With the Partition of Ireland in 1921, Belcoo became a border village. On 28 March 1922, during the Irish War of Independence, a column of fifty Irish Republican Army volunteers crossed from County Cavan and seized the Royal Irish Constabulary barracks in Belcoo after a three-hour battle. Fifteen RIC officers were captured and marched across the border and held until 18 July.
See also The Troubles in Belcoo, which includes a list of incidents in Belcoo during the Troubles resulting in two or more fatalities.

Transport

Belcoo is situated on the A4 road from Enniskillen, at the point where it reaches the border with the Republic of Ireland and becomes the N16. Buses on the Enniskillen to Bundoran Ulsterbus Service 64, operated by Translink, stop here.
The village formerly had a small railway station on the railway line serving Sligo and Leitrim and Enniskillen. In 1878 a stationmaster's house and six houses were built for railway workers and their families and the following year the Sligo, Leitrim and Northern Counties Railway line opened with Belcoo station serving both Belcoo and Blacklion.
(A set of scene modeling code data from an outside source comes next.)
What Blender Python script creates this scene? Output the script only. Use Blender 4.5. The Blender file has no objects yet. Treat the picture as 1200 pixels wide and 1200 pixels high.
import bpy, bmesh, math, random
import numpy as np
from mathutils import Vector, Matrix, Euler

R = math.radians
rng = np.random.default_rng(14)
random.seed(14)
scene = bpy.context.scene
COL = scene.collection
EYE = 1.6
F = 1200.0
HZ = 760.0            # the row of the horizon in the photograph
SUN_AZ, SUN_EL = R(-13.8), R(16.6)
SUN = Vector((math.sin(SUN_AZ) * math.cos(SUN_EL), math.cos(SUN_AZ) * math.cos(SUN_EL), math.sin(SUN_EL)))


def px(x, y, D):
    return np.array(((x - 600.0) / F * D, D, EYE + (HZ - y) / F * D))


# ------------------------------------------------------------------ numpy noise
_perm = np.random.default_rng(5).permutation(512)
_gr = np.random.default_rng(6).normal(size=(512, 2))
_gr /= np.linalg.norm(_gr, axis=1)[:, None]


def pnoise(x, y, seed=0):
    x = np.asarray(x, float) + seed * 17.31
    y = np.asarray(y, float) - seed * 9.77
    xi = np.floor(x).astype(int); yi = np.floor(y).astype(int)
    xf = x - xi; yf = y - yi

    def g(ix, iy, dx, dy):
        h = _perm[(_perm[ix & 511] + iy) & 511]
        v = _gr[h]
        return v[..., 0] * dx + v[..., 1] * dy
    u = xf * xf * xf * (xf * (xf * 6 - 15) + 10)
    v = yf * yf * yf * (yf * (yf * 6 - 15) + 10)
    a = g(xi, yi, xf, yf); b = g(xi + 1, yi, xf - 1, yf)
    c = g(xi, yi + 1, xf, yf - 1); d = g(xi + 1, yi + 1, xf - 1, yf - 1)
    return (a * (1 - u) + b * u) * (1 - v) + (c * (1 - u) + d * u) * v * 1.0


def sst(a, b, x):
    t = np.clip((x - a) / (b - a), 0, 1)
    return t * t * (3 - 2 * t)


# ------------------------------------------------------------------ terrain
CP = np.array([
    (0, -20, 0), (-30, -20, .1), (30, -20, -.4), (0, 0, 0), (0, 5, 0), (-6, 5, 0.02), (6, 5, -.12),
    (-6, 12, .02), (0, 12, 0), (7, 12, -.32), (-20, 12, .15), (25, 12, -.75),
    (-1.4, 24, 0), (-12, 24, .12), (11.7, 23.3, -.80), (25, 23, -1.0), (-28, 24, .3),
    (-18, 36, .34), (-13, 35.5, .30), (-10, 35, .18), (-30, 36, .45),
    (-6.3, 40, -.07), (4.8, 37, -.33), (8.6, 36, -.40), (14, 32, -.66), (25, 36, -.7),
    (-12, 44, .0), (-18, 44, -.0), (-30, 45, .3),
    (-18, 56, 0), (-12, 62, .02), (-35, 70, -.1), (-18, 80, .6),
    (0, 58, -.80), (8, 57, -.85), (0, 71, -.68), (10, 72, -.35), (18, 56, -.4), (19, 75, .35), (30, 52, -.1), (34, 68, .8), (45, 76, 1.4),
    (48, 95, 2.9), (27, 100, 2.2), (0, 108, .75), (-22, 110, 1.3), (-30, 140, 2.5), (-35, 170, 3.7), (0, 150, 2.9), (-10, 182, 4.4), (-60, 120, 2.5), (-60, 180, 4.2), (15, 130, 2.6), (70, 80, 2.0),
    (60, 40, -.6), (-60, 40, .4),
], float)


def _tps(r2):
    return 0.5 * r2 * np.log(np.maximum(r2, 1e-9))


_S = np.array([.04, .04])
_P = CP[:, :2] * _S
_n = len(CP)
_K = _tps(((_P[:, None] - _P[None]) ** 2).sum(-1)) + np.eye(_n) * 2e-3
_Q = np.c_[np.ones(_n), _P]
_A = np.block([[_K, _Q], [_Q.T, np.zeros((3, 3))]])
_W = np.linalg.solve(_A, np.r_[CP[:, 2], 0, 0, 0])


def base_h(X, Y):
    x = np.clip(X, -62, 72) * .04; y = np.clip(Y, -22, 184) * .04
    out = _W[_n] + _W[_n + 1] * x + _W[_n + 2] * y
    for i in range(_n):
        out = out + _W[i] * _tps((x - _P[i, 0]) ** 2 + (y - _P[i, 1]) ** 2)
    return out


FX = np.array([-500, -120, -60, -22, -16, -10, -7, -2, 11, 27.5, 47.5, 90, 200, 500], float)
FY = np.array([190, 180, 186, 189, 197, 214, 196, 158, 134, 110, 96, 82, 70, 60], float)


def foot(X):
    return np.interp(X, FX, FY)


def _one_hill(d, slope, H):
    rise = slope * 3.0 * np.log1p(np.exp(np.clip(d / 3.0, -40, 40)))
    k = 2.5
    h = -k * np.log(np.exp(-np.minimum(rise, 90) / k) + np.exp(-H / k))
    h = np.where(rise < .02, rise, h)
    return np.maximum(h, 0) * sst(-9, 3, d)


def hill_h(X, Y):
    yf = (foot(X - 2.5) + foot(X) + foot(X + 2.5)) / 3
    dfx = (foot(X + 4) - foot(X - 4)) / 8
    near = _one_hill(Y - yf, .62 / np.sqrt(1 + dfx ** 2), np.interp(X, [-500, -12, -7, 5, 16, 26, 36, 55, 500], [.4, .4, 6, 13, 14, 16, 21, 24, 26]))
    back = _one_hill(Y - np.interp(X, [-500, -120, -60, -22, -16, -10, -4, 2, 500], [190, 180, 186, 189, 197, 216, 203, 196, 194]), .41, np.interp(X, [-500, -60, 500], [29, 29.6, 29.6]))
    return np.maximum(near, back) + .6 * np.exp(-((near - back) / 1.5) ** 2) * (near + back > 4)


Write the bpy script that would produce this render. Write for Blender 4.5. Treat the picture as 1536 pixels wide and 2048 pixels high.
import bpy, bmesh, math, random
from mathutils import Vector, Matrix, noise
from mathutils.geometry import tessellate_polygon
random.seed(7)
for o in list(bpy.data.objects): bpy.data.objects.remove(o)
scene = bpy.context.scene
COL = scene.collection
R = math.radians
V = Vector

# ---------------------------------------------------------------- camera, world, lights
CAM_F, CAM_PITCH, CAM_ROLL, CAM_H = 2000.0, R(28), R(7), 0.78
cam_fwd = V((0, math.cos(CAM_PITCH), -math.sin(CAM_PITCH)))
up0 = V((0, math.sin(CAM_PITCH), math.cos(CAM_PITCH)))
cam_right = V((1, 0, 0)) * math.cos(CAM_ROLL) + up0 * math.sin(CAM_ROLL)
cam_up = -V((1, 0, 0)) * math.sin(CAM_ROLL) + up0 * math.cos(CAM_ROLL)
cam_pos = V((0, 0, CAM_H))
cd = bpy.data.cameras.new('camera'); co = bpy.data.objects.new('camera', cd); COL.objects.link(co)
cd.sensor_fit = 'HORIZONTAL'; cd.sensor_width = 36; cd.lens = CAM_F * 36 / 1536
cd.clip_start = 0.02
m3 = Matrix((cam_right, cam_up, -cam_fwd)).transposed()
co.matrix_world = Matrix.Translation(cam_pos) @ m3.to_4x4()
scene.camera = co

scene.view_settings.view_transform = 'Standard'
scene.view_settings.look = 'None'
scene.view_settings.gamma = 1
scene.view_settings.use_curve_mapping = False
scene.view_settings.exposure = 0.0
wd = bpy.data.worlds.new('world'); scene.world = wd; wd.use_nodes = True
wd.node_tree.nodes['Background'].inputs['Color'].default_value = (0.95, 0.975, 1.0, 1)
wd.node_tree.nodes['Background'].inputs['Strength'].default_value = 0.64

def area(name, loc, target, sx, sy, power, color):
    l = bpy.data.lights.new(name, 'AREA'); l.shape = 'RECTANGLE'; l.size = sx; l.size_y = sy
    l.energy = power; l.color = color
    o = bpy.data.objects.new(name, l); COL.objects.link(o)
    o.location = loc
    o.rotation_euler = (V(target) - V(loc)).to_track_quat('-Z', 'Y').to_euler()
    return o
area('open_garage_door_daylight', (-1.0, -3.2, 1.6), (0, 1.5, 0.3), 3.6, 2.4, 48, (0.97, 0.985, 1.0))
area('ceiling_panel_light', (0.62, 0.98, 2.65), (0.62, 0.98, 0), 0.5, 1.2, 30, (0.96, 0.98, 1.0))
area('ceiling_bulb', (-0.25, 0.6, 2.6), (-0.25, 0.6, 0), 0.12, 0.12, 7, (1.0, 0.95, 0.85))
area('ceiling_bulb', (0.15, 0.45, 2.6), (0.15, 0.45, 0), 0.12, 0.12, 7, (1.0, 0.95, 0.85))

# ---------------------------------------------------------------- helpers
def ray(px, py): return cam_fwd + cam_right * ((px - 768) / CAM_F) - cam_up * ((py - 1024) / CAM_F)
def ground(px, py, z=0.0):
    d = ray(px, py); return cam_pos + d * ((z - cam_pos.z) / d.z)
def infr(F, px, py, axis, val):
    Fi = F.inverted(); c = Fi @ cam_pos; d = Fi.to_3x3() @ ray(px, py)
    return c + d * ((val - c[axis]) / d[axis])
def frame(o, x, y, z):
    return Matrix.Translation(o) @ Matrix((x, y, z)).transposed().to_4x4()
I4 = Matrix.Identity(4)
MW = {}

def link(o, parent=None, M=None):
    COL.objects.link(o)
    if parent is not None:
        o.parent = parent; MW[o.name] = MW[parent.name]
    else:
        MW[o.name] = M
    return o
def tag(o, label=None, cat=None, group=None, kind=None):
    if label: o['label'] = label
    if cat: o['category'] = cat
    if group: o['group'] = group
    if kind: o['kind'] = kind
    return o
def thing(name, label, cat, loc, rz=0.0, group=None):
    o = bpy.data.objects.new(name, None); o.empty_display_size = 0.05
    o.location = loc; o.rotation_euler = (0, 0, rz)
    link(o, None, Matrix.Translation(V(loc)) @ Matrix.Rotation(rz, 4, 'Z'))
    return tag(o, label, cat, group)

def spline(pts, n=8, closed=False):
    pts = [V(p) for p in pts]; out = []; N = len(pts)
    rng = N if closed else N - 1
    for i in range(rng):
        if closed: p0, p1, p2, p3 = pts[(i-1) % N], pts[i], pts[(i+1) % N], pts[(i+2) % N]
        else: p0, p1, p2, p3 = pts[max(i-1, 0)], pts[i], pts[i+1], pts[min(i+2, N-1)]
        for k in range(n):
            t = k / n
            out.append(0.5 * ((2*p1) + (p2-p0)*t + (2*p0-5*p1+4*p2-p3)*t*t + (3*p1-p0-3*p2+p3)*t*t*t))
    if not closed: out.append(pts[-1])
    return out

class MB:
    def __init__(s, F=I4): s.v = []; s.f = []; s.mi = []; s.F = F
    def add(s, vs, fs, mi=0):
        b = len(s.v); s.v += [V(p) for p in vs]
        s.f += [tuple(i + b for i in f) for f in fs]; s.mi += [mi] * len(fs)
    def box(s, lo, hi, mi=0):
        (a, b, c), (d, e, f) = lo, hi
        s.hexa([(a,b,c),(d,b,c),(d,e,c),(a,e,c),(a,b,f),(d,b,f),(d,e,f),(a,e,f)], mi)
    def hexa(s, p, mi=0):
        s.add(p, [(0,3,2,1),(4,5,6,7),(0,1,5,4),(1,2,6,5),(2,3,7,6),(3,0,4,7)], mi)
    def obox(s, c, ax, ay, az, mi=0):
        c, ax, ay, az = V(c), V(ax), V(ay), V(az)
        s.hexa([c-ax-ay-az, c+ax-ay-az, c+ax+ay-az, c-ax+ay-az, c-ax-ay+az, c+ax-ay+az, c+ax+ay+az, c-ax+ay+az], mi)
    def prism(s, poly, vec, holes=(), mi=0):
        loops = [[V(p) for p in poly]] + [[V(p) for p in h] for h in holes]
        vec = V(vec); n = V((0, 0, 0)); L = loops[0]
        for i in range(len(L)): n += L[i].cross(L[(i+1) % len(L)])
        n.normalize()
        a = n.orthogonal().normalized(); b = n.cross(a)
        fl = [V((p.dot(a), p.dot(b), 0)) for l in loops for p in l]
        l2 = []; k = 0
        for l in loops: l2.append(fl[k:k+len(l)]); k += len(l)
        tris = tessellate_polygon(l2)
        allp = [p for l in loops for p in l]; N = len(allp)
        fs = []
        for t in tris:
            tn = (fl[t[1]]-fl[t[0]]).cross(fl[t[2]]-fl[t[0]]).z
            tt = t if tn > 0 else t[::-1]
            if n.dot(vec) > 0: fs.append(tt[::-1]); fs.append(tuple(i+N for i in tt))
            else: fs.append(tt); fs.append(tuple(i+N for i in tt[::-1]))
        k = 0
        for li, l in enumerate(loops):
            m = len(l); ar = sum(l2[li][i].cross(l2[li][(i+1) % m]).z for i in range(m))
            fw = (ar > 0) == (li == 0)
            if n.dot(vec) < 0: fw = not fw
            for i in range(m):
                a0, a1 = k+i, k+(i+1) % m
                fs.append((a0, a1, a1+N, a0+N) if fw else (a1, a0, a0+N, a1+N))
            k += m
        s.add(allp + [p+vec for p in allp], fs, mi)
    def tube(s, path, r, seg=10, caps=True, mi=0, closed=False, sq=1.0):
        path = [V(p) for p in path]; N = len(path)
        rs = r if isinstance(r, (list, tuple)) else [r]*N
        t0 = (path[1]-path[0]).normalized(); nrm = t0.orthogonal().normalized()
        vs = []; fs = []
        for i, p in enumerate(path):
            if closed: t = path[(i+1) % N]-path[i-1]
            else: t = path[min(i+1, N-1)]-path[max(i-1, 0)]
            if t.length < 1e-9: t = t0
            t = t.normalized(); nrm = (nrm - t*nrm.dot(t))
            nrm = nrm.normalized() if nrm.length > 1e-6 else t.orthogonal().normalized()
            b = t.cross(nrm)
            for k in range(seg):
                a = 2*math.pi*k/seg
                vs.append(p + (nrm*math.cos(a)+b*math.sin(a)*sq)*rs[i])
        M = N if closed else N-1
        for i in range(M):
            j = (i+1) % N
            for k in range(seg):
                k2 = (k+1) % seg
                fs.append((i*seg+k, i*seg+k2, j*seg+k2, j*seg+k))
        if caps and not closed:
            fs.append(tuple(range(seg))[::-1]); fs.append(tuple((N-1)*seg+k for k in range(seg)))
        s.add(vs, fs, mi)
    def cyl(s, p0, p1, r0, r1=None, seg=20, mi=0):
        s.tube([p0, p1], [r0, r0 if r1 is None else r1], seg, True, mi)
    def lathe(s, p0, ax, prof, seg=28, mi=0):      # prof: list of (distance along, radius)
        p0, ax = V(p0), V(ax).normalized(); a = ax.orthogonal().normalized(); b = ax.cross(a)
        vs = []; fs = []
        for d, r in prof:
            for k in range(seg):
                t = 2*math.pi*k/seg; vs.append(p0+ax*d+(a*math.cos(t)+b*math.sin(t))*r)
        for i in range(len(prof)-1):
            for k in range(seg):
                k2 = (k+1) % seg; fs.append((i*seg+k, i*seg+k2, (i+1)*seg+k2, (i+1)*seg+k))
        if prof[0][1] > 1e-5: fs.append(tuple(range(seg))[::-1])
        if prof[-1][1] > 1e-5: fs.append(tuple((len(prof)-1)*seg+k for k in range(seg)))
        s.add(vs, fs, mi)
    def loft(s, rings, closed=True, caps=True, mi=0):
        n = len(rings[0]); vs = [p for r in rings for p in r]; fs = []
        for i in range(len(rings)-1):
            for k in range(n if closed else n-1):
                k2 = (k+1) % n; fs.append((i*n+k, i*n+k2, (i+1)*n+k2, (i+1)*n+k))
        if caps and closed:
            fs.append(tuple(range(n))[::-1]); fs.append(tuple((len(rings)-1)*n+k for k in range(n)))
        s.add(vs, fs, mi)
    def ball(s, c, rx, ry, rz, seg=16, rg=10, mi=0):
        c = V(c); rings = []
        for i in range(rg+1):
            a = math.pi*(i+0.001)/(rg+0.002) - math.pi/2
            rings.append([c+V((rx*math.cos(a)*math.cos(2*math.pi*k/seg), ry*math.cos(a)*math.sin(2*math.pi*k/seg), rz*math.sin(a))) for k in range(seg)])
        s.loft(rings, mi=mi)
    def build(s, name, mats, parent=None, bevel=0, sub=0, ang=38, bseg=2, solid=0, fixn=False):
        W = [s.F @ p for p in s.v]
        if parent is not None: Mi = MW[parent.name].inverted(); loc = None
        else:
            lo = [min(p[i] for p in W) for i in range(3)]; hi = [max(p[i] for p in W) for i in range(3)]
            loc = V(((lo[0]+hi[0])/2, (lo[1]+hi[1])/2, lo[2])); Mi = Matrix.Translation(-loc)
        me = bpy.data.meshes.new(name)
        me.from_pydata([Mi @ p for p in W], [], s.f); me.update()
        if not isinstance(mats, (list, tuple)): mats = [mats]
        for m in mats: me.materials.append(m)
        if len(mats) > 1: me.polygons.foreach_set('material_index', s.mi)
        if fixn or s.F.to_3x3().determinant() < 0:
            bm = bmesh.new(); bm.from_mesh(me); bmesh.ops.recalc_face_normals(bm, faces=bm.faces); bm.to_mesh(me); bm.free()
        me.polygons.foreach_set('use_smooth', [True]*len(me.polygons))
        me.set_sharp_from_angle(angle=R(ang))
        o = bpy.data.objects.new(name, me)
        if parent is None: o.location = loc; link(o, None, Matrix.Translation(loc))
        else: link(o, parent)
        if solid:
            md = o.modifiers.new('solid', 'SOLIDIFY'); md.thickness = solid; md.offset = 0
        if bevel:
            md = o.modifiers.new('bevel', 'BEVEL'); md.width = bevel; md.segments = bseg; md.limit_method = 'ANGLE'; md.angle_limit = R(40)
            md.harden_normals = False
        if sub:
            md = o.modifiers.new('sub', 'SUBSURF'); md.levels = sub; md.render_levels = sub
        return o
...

Belcoo railway station opened on 18 March 1879, and closed on 1 October 1957. The last trains ran through the station on 20 September 1957.
Bus Éireann calls at Belcoo on the service Sligo-Manorhamilton-Enniskillen Expressway route 66.

2011 Census

On Census Day the usually resident population of Belcoo / Holywell Settlement was 540 accounting for 0.03% of the NI total.